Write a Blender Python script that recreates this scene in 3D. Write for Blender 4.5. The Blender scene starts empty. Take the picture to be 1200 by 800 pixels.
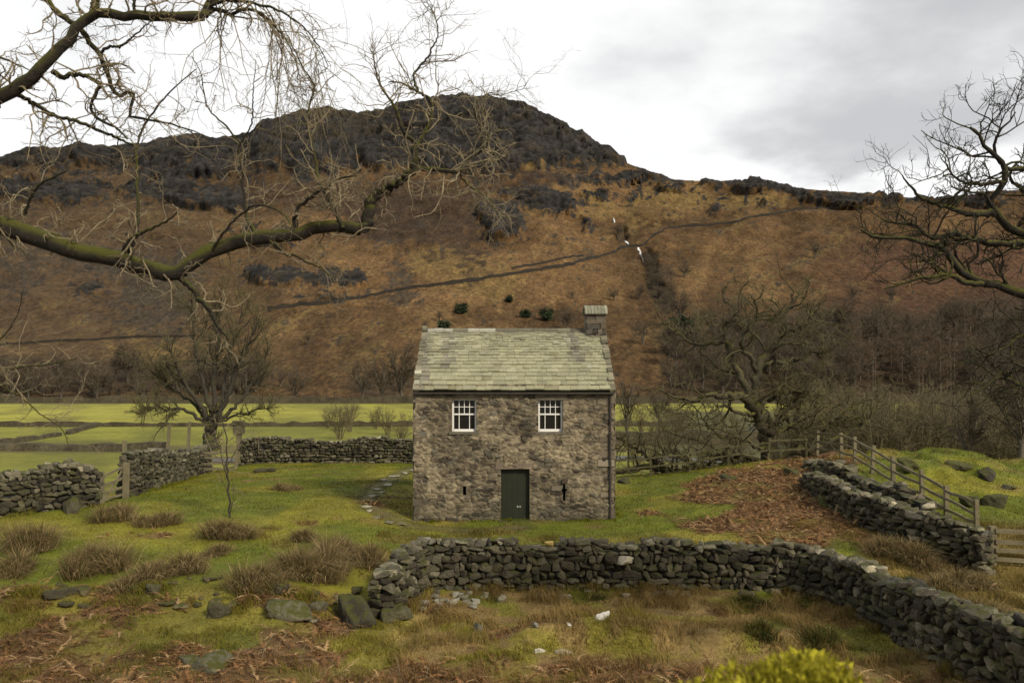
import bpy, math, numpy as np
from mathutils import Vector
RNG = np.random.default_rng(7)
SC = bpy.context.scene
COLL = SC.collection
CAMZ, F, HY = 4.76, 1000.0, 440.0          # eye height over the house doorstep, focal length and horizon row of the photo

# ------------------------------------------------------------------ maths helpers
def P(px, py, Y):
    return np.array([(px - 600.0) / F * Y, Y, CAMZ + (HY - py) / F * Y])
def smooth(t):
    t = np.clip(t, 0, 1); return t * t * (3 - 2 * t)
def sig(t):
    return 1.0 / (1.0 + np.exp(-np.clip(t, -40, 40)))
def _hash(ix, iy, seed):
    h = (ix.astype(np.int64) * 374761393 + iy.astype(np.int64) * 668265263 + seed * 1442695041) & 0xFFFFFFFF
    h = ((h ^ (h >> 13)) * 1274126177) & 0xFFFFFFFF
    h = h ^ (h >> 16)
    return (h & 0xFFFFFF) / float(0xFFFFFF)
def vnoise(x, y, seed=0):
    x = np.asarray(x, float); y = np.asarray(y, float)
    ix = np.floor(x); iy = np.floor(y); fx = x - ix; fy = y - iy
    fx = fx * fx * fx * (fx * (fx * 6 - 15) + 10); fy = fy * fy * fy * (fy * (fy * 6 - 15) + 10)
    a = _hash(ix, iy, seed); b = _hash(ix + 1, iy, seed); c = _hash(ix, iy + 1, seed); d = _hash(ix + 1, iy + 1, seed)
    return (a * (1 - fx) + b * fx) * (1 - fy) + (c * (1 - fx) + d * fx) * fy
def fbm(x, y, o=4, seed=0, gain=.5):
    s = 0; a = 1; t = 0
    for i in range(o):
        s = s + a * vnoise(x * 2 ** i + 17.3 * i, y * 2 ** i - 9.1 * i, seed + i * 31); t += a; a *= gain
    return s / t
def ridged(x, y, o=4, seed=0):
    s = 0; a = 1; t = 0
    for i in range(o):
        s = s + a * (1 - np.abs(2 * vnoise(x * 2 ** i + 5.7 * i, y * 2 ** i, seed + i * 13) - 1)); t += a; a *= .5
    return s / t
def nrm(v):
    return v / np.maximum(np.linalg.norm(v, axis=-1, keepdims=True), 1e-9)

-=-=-

OBJECTIVE:
Starting with the first line of the data above and ending with the line containing "CAMZ, F, HY", please restate every line exactly, leaving images out.

RESPONSE BELOW:
Write a Blender Python script that recreates this scene in 3D. Write for Blender 4.5. The Blender scene starts empty. Take the picture to be 1200 by 800 pixels.
import bpy, math, numpy as np
from mathutils import Vector
RNG = np.random.default_rng(7)
SC = bpy.context.scene
COLL = SC.collection
CAMZ, F, HY = 4.76, 1000.0, 440.0          # eye height over the house doorstep, focal length and horizon row of the photo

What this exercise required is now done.